Antes de você, dormir de conchinha era tortura
Às vezes, não por causa de pesadelo, fome implacável ou bexiga cheia, eu acordo bem no meio da noite. Acordo, simplesmente, porque eu preciso confessar o amor que sinto por você, e nada além. Preciso, de verdade, mas desisto de confessar; pois eu odeio interromper o seu sono pesado, e não quero, por nada, obrigar você a parar com aqueles sorrisinhos que, provavelmente, são reflexos dos seus sonhos.
Acordo, e sem se quer me desfazer do breu em que costumamos dormir, pergunto-me o que você tem que, diferente das outras, faz-me acordar assim, bem antes do Sol, só pra falar desse amor que me faz pingar poesia.
“Será que as responsáveis por esse amor-despertador são as tantas perguntas que você me faz, e que fazem com que eu me sinta bem?”, pergunto-me, já mais acostumado à escuridão e com o frio insistente dos seus pés. E apesar de adorar as vezes em que você me usa como fonte de conhecimento e para saber mais sobre os hábitos das aves de rapina, concluo que não é isso. Ou melhor, que isso não é o principal estopim para esse amor que, vez ou outra, parece até um bom motivo para insônia.
“Será que a maior culpada pelo meu amor é a sua cara redonda como uma bolacha Oreo?”, questiono-me, já capaz de enxergar o teto graças ao potencial das retinas de se adaptarem à falta de luz. E mesmo adorando o formato de rosto que você diz não gostar, por exigir cortes de cabelo específicos e ângulos arquitetados em fotos, logo concluo que não é isso que funciona como o principal estopim para um sentimento que, sem qualquer esforço, rotineiramente acaba em crônica capaz de emocionar os meus leitores.
“Então o que é? O que me faz abrir mão do sono que sinto só para pensar no que há em você que, vira e mexe, tira-me o sono?”, interrogo-me. E apesar de nunca chegar a conclusões claras ou a motivos irrefutáveis, sinto que a causa existe, de fato. E que ela dorme com um pé para fora do edredom.
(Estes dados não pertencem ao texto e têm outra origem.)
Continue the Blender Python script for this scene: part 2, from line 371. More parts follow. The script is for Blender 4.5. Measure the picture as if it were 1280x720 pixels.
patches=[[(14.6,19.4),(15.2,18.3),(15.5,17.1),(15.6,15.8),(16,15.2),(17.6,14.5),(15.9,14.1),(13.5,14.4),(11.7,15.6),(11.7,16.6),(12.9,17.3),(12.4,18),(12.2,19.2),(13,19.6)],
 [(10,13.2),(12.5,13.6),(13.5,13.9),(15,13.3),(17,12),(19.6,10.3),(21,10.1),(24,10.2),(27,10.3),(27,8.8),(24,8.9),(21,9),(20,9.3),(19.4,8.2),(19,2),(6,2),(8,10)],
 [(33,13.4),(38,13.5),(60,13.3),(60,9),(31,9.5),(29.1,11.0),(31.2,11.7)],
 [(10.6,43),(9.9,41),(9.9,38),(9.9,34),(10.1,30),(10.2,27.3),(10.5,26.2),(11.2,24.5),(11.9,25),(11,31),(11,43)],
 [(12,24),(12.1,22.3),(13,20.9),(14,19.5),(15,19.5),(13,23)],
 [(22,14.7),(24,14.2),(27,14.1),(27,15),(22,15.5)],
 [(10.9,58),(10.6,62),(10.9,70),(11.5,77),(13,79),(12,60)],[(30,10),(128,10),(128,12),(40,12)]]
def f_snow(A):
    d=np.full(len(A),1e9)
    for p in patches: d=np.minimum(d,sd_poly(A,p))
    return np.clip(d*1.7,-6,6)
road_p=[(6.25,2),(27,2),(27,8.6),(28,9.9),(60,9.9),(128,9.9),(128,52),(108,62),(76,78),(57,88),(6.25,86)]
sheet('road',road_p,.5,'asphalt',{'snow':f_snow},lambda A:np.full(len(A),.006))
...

Já basta, né?
Então, já conformado com a incapacidade de encontrar respostas exatas à minha dúvida, e como se pudesse transmitir todo o meu amor apenas com os lábios, beijo – sem alarde e de leve – a sua testa; e com as narinas cheias do cheiro bom do seu xampu, permito que o sono novamente me embriague. Ou será que o torpor que logo me rouba a consciência é reflexo de um amor que, além de me acordar, permite-me dormir, como eu nunca fui capaz: colado em outro corpo.